== COLLECTED MATERIAL ==
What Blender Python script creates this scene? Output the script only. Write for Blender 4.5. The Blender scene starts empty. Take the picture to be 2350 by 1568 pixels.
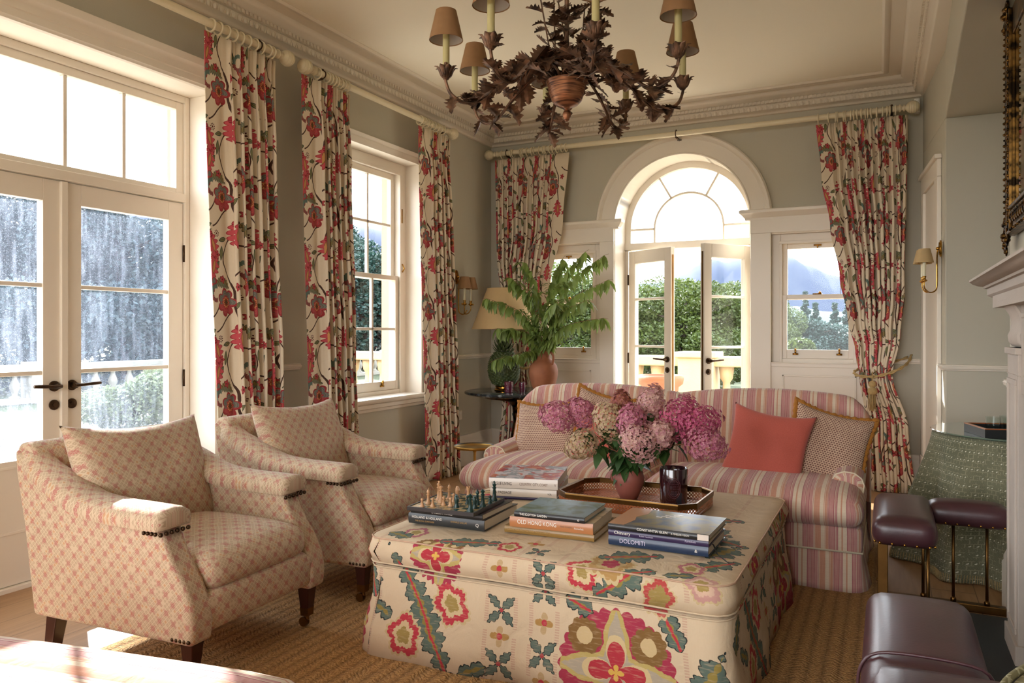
import bpy, bmesh, math, random
from mathutils import Vector, Matrix, Euler, noise as mnoise

SC = bpy.context.scene
COL = SC.collection
PI = math.pi

# ---------------------------------------------------------------- camera, sky, sun, exposure
cam_d = bpy.data.cameras.new('camera'); cam = bpy.data.objects.new('camera', cam_d); COL.objects.link(cam)
cam.location = (0, 0, 1.25)
cam.rotation_euler = (PI/2, 0, math.atan2(860, 1758))
cam_d.sensor_width = 36; cam_d.sensor_fit = 'HORIZONTAL'; cam_d.lens = 36*1758/2350
cam_d.shift_y = -22/2350; cam_d.clip_start = 0.05; cam_d.clip_end = 4000
SC.camera = cam

SC.view_settings.view_transform = 'Standard'; SC.view_settings.look = 'None'
SC.view_settings.gamma = 1; SC.view_settings.exposure = 0.97
SC.view_settings.use_curve_mapping = False
SC.cycles.max_bounces = 7; SC.cycles.diffuse_bounces = 5; SC.cycles.glossy_bounces = 3
SC.cycles.transmission_bounces = 4; SC.cycles.transparent_max_bounces = 16
SC.cycles.caustics_reflective = False; SC.cycles.caustics_refractive = False
SC.cycles.sample_clamp_indirect = 8.0
SC.cycles.use_adaptive_sampling = True; SC.cycles.adaptive_threshold = 0.035
SC.cycles.use_denoising = True

world = bpy.data.worlds.new('world'); SC.world = world; world.use_nodes = True
wt = world.node_tree; wt.nodes.clear()
wo = wt.nodes.new('ShaderNodeOutputWorld'); wb = wt.nodes.new('ShaderNodeBackground')
wg = wt.nodes.new('ShaderNodeTexCoord'); ws = wt.nodes.new('ShaderNodeSeparateXYZ')
wr = wt.nodes.new('ShaderNodeValToRGB')
wt.links.new(wg.outputs['Generated'], ws.inputs[0]); wt.links.new(ws.outputs['Z'], wr.inputs[0])
wr.color_ramp.elements[0].position = 0.0; wr.color_ramp.elements[0].color = (0.98, 0.98, 0.99, 1)
wr.color_ramp.elements[1].position = 0.7; wr.color_ramp.elements[1].color = (0.80, 0.90, 1.0, 1)
wt.links.new(wr.outputs[0], wb.inputs['Color']); wt.links.new(wb.outputs[0], wo.inputs['Surface'])
wb.inputs['Strength'].default_value = 5.0

sun_d = bpy.data.lights.new('sun', 'SUN'); sun = bpy.data.objects.new('sun', sun_d); COL.objects.link(sun)
sun_d.energy = 12; sun_d.angle = math.radians(0.6); sun_d.color = (1.0, 0.96, 0.91)
SUN_DIR = Vector((0.704, -0.457, -0.545))
sun.rotation_euler = SUN_DIR.to_track_quat('-Z', 'Y').to_euler(); sun.location = (-8, 6, 6)

def portal(name, loc, sx, sy, direction):
    l = bpy.data.lights.new(name, 'AREA'); l.shape = 'RECTANGLE'; l.size = sx; l.size_y = sy
    l.cycles.is_portal = True
    o = bpy.data.objects.new(name, l); COL.objects.link(o); o.location = loc
    o.rotation_euler = Vector(direction).to_track_quat('-Z', 'Y').to_euler()
portal('daylight_portal', (-4.05, 2.515, 1.33), 1.6, 2.7, (1, 0, 0))
portal('daylight_portal', (-4.05, 4.83, 1.70), 1.45, 2.0, (1, 0, 0))
portal('daylight_portal', (-4.05, -0.90, 1.70), 3.0, 2.0, (1, 0, 0))
portal('daylight_portal', (-1.66, 7.45, 1.5), 3.1, 2.9, (0, -1, 0))
portal('daylight_portal', (-1.6, -3.45, 1.55), 3.4, 2.9, (0, 1, 0))

# ---------------------------------------------------------------- helpers: objects
def link(o, parent=None):
    COL.objects.link(o)
    if parent is not None: o.parent = parent
    return o
def tag(o, label=None, cat=None, group=None, kind=None):
    if label: o['label'] = label
    if cat: o['category'] = cat
    if group: o['group'] = group
    if kind: o['kind'] = kind
    return o
def thing(name, label, cat, loc=(0, 0, 0), rz=0.0, group=None):
    o = bpy.data.objects.new(name, None); COL.objects.link(o)
    o.location = loc; o.rotation_euler = (0, 0, rz); o.empty_display_size = 0.1
    return tag(o, label, cat, group)
def copy_tree(o, parent=None):
    c = o.copy(); COL.objects.link(c); c.parent = parent
    for ch in list(o.children): copy_tree(ch, c)
    return c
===
→ **SET EXERCISE**:
Print, exactly as written, the lines above from the first one to the one containing "wb.inputs['Strength'].default_value = 5.0". Leave out pictures.

→ **COMPLETE ANSWER**:
What Blender Python script creates this scene? Output the script only. Write for Blender 4.5. The Blender scene starts empty. Take the picture to be 2350 by 1568 pixels.
import bpy, bmesh, math, random
from mathutils import Vector, Matrix, Euler, noise as mnoise

SC = bpy.context.scene
COL = SC.collection
PI = math.pi

# ---------------------------------------------------------------- camera, sky, sun, exposure
cam_d = bpy.data.cameras.new('camera'); cam = bpy.data.objects.new('camera', cam_d); COL.objects.link(cam)
cam.location = (0, 0, 1.25)
cam.rotation_euler = (PI/2, 0, math.atan2(860, 1758))
cam_d.sensor_width = 36; cam_d.sensor_fit = 'HORIZONTAL'; cam_d.lens = 36*1758/2350
cam_d.shift_y = -22/2350; cam_d.clip_start = 0.05; cam_d.clip_end = 4000
SC.camera = cam

SC.view_settings.view_transform = 'Standard'; SC.view_settings.look = 'None'
SC.view_settings.gamma = 1; SC.view_settings.exposure = 0.97
SC.view_settings.use_curve_mapping = False
SC.cycles.max_bounces = 7; SC.cycles.diffuse_bounces = 5; SC.cycles.glossy_bounces = 3
SC.cycles.transmission_bounces = 4; SC.cycles.transparent_max_bounces = 16
SC.cycles.caustics_reflective = False; SC.cycles.caustics_refractive = False
SC.cycles.sample_clamp_indirect = 8.0
SC.cycles.use_adaptive_sampling = True; SC.cycles.adaptive_threshold = 0.035
SC.cycles.use_denoising = True

world = bpy.data.worlds.new('world'); SC.world = world; world.use_nodes = True
wt = world.node_tree; wt.nodes.clear()
wo = wt.nodes.new('ShaderNodeOutputWorld'); wb = wt.nodes.new('ShaderNodeBackground')
wg = wt.nodes.new('ShaderNodeTexCoord'); ws = wt.nodes.new('ShaderNodeSeparateXYZ')
wr = wt.nodes.new('ShaderNodeValToRGB')
wt.links.new(wg.outputs['Generated'], ws.inputs[0]); wt.links.new(ws.outputs['Z'], wr.inputs[0])
wr.color_ramp.elements[0].position = 0.0; wr.color_ramp.elements[0].color = (0.98, 0.98, 0.99, 1)
wr.color_ramp.elements[1].position = 0.7; wr.color_ramp.elements[1].color = (0.80, 0.90, 1.0, 1)
wt.links.new(wr.outputs[0], wb.inputs['Color']); wt.links.new(wb.outputs[0], wo.inputs['Surface'])
wb.inputs['Strength'].default_value = 5.0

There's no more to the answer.